Engine would idle fine and drive but would start stalling out as screen limited full flow, i.e. it would act like a dirty fuel filter, because that is what it is :)
Yours reads more like a pressure problem.

Fuel Pump(s) should come on for 2 seconds, when key is turned from off to run, that's standard Ford(and everyone else) fuel injection priming done by the computer.

The 1987 Ranger should have two fuel pumps, low pressure pump in the tank from the old carburetor days and a high pressure pump in the frame rail(by the fuel filter) added to get the 30psi of pressure needed for fuel injection.

There should be a Factory splice located near the high pressure pump where they got power from the 12v line that runs to the low pressure pump in the tank.
Line only has 12v when computer turns on pumps.
This splice is known to fail, so worth a look.

I would check if both pumps are coming on when key is turned on, maybe feel the tank and then the frame rail pump while some else turns the key, you can cycle the key off and on as much as you want, won't hurt anything.

On the fuel rail(for injectors) there is an FPR(fuel pressure regulator), it is hooked to the return fuel line, it will have a vacuum line attached, inside FPR there is a rubber diaphragm that can crack and leak fuel into the vacuum line where it is sucked into the engine, FPR also has a spring inside that holds it closed so system can build up pressure.
Remove that vacuum line and smell it for fuel.
If no fuel, suck on that vacuum line(attached to FPR) and make sure it holds vacuum.
Replace FPR if fuel is found or it can't hold vacuum.

Also on the fuel rail is a schrader valve, looks like a tire air valve and works the same way.
It is for hooking up a pressure gauge to test fuel pressure.
Cycle the key on and off a few times, assuming you have checked that the pumps are coming on, and then carefully push the center pin on the schrader valve to see if there is pressure in the fuel rail, it can spray 30ft, keep that in mind :), so best to test on cold engine with no cigarette in your mouth.
If there is little pressure then the FPR could be stuck open.

As for the original question:
Find your OBDI(EEC) port in the engine compartment, passenger side firewall, FP(#6) port is to turn on fuel pumps manually, GND(#2) is the jumper connection.
Lay out is:
.....#1 #2
#3 #4 #5 #6
So you use a small wire(jumper) to connect #6 contact to #2 contact and that will turn on fuel pumps manually.
This activates the Fuel pump relay, you are not supplying 12v thru the jumper, it is just a ground which activates the relay, that is how the computer controls the fuel pumps.
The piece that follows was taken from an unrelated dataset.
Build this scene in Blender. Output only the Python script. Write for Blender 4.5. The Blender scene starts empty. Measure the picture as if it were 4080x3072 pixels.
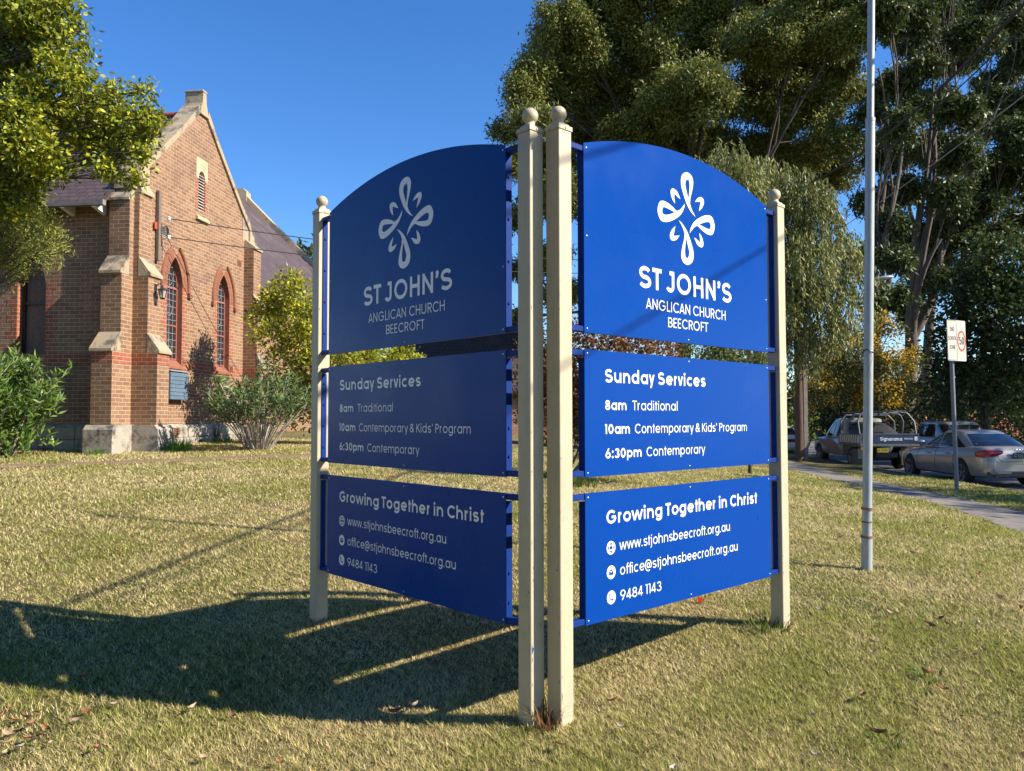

Remove fuel line at high pressure pump, the one going to the tank, place container under fuel line, turn on key, connect jumper wire, run fuel pump for 30 seconds, only the low pressure in tank pump(with the screen) should be filling the container.
In 30 seconds you should get about a pint of gas in the container
You could try not using the jumper and turning key on 15 times(2 seconds of power) to see if you get a pint, but never tried that method

Last edited by RonD; 01-11-2014 at 11:52 AM.